Things can get dicey while trying to raise children to be competent adults. I am sure my kids will keep thinking I am the devil regarding the following subjects — at least until they have little kids of their own.

1. Cooking

Yes, I cook dinner for the family, but they help. If they have a special request for a meal, I am happy to oblige. I want them to be grown men and women who know their way around a kitchen. However, breakfast, lunch, and snacks are all up to them. My oldest asked me to make him a snack the other day, and by that I mean he sent me a text that said, “Mom, can you make me some nachos?” from his room while Skyping with his friends. I won’t tell you what happened next, but I can guarantee that will be the last time anyone in this house asks me to make them a snack unless they have a raging sickness or a broken bone.

2. Chores

I give my kids plenty of chores because I believe it is the best cure for boredom, the best revenge to their sass, and the best way to teach them life skills that are essential for adulting. They call it “Mom Is Using Us as Servants,” but I don’t give a fuck what they call it, as long as that laundry gets folded and the dog crap gets picked up.

3. Reminders

If they smell like they need a shower, I feel the need to let them know they are a little ripe — but I’ll only say it once. If they want to walk around smelling like a rotting onion, that is their choice. As they get older, my friendly reminders happen less often. I don’t nag, I don’t leave them notes, I don’t rush something they forgot to school, and if my 12-year-old wants to go to leave the house without a coat when it is a chilly 12 degrees, then good for him. If I turn into their secretary, how are they going to learn to be responsible? Besides, it would be strange if I were the secretary to my servants. That just doesn’t make any sense.

4. Speaking for Them

If they are struggling with school work, I try to help as much as I can, but if they are not absorbing it or still feeling frustrated after mommy performs her best sip-and-teach, I don’t send an email to the teacher anymore. I tell my children that they need to ask for help themselves, and I will support them in any way I can. If we are in a restaurant or a store and they have a question about something, they ask it. I am not the translator.

5. Fighting Their Battles

It is essential that my children learn to fight their own battles, unless it escalates into something harmful. When it comes to everyday friend drama — and my boys experience this just as much as my daughter — I am not around to help them while it is happening. They have to learn what feels right and how to walk away from situations that threaten their joy.

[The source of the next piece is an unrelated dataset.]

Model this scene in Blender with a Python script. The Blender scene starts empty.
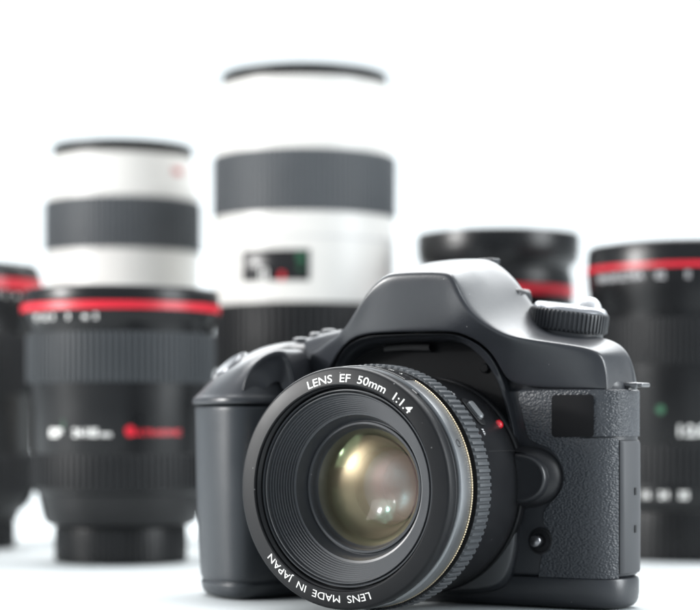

In order to know what that feels like, they need to experience the ugliness for themselves. I do not pick up the phone and tell another parent how horrible their child is, based on one side of the story. I am here for as much guidance as they need in this department, but I get my daily dose of drama from Days of Our Lives, so really kids, handle it yourself.

Are my kids going to be able to fly in the real world? Have I given them all the tools they need to take care of themselves when they leave the nest? I have no idea, but I can assure you I am enjoying the free labor while it is here. They roll their eyes at me at least 10 times a day, so I am pretty sure I am doing this whole “trying to raise an able adult” thing just right.